Verse 4. - A wicked and adulterous generation... Jonas. These words our Lord had already uttered on a former occasion (Matthew 12:39), but he does not here explain them, as he did before (see Introduction, § 7). Under similar circumstances he repeats himself, but he wastes not time in useless discussions with perverse opponents who will not see the truth. Of his death and resurrection, whereof Jonah was a type, they knew and understood nothing. Perhaps they thought of Jonah only as a prophet against the heathen city Nineveh, and a preacher of repentance, and were disposed to resent the allusion as an affront to their vaunted righteousness. He left them. Took ship for Magedan, and crossed the lake to the northeast shore, in the neighbourhood of Bethsaida Julias. He, as it were, despaired of their improvement, and left them in righteous anger at their obduracy. "A man that is heretical after a first and second admonition refuse; knowing that such a one is perverted and sinneth, being self-condemned" (Titus 3:10, 11). Jesus never taught publicly or worked miracles again on this spot.

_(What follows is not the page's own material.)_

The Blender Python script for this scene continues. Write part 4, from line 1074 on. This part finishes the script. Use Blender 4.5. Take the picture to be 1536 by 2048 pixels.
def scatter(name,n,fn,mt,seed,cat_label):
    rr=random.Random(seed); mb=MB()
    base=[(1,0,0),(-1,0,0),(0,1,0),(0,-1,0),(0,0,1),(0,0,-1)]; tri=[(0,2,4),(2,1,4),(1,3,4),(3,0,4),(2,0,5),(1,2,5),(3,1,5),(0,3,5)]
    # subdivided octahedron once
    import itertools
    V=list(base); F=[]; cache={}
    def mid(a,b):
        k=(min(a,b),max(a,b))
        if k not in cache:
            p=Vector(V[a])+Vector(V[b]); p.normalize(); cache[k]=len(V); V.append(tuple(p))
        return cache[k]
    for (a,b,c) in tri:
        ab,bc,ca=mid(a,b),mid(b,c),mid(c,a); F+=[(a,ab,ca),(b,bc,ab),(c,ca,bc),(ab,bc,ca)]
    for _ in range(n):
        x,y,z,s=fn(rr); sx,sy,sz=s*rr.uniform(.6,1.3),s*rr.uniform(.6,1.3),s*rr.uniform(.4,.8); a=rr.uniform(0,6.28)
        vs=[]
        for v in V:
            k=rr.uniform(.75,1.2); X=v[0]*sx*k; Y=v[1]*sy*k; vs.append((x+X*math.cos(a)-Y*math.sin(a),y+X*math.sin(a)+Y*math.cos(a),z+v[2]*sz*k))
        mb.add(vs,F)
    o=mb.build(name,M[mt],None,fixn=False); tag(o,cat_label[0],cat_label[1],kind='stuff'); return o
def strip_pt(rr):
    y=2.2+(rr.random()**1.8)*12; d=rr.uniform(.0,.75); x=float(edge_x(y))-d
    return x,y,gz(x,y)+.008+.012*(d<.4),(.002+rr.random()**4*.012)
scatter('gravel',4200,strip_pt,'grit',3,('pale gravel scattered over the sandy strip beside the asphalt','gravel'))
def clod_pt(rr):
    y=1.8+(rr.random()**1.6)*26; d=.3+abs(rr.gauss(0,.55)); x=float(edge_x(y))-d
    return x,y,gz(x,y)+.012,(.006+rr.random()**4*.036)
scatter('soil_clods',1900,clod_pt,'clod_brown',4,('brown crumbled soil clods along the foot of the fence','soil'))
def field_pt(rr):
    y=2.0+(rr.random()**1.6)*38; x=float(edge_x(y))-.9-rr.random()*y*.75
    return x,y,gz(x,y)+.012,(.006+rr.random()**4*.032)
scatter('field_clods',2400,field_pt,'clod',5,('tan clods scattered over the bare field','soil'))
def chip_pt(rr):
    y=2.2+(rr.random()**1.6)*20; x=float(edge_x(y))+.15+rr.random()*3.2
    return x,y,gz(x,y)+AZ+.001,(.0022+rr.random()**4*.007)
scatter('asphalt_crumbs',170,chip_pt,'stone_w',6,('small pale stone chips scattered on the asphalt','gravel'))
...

16:1-4 The Pharisees and Sadducees were opposed to each other in principles and in conduct; yet they joined against Christ. But they desired a sign of their own choosing: they despised those signs which relieved the necessity of the sick and sorrowful, and called for something else which would gratify the curiosity of the proud. It is great hypocrisy, when we slight the signs of God's ordaining, to seek for signs of our own devising.
And he left them; as persons hardened, perverse, and incurable, and as unworthy to be conversed with:
and departed: to the ship which brought him thither, and went in it to the other side of the sea of Galilee; see Mark 8:13.